The White House today launched a website at which the public can search through visitor records, Office of Government Ethics travel reports and Lobbying Disclosure Act data.
The new Ethics.gov also includes Department of Justice Foreign Agents Registration Act data, Federal Election Commission individual contribution reports, Federal Election Commission candidate reports and Federal Election Commission committee reports.
It’s quite user friendly. For example, putting Charles Ogletree into the search reveals that the Harvard professor who held onto the President Obama video now making the rounds has been to the White House 14 times in Obama’s term (15 visits are listed, yet two fell on the same day for the same event).
Nine of those meetings were directly with Obama; two of those were labeled as holiday receptions and one was a reception for new Supreme Court Justice Elena Kagan.
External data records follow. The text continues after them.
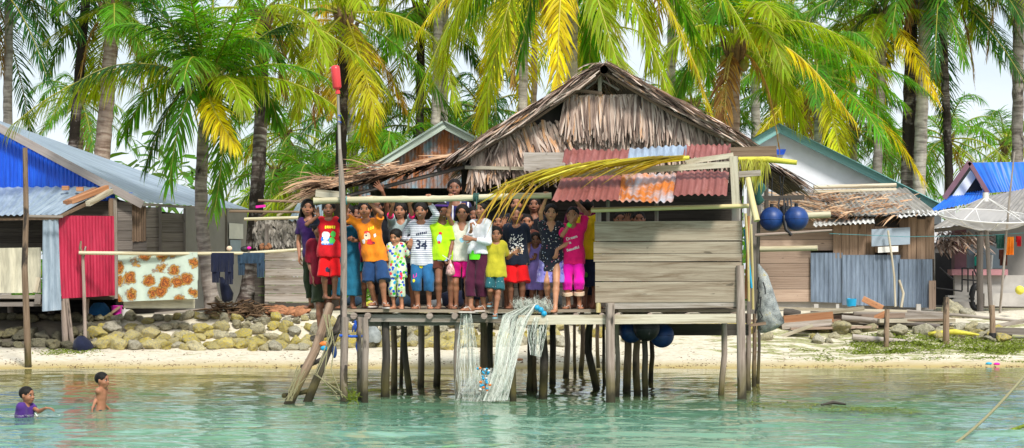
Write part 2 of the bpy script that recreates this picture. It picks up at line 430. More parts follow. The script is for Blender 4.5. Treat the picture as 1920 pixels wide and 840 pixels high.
M['crimson'] = metal('crimson_sheet', (.40, .012, .05), rustc=(.22, .03, .04), rust=.25, pale=(.50, .03, .08), rough=.45, metallic=0)
M['cream'] = metal('cream_plastic_sheet', (.56, .53, .40), rustc=(.33, .27, .10), rust=.35, rough=.55, metallic=0)
M['rustblue'] = metal('rusty_blue_sheet', (.22, .36, .46), rustc=(.34, .13, .055), rust=.92, rough=.6, metallic=.1, streak=(.6, 3))
M['thatch'] = thatchmat('dry_palm_thatch', [(.05, (.07, .048, .038)), (.25, (.26, .18, .145)), (.50, (.52, .385, .305)), (.75, (.70, .585, .50)), (.95, (.56, .29, .13))])
M['thatchbrown'] = thatchmat('brown_palm_thatch', [(.05, (.11, .055, .032)), (.35, (.36, .20, .11)), (.65, (.54, .34, .20)), (.95, (.66, .50, .34))])
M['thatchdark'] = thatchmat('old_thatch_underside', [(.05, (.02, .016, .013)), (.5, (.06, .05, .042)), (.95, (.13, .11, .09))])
M['greythatch'] = thatchmat('grey_thatch_wall', [(.05, (.10, .09, .08)), (.4, (.30, .27, .235)), (.95, (.48, .44, .39))])
M['greentrim'] = wood('grey_green_painted_board', (.28, .34, .32), (.44, .52, .48), (.56, .61, .58), 20)
M['turq'] = wood('turquoise_painted_board', (.16, .38, .38), (.27, .55, .54), (.46, .66, .64), 18)
M['white'] = plain('white_render', (.76, .78, .83), .85, .10, 1.5)
M['plaster'] = plain('grey_plaster_panel', (.29, .275, .26), .9, .14, 1.4)
M['concrete'] = plain('grey_concrete', (.42, .40, .37), .9, .2, 2)
M['purple'] = plain('mauve_paint', (.20, .10, .13), .7, .15, 3)
M['sill'] = plain('pink_mauve_sill', (.42, .20, .22), .7, .15, 3)
M['greyroof'] = metal('grey_tin_roof', (.30, .28, .25), rust=.25, rough=.6, metallic=.1)
M['black'] = plain('black_iron', (.02, .02, .022), .5, .2, 5)
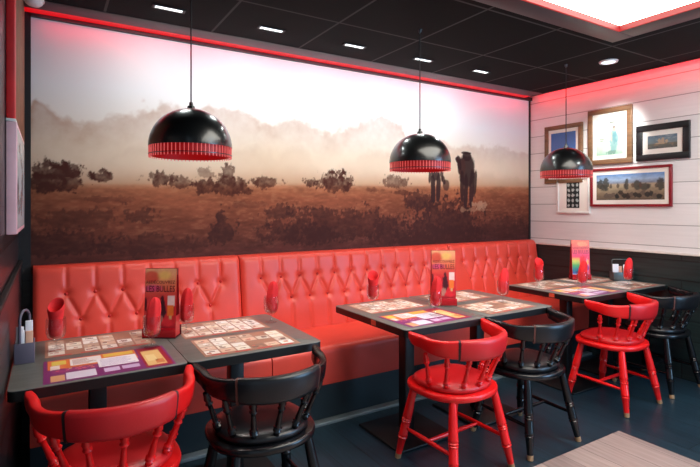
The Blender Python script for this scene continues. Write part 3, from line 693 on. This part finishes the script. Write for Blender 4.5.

One meeting, in August 2010, was with senior adviser Valerie Jarrett.
The latest meeting listed with the president is Nov. 9, 2011. The release of appointment information has a lag time of about three months.
The name Derrick A. Bell only appears as entering on the White House tours twice at the end of 2010.
More than three years into his term, President Obama framed the new website as a “We Can’t Wait” initiative making good on his promise to increase government transparency.
“President Obama promised he would ‘create a centralized Internet database of lobbying reports, ethics records, and campaign finance filings in a searchable, sortable, and downloadable format,'” the White House said in a fact sheet announcing the launch. “Today, with the launch of www.Ethics.gov, he’s delivering on that promise.”
It follows the launches of Data.gov, Recovery.gov and USASpending.gov.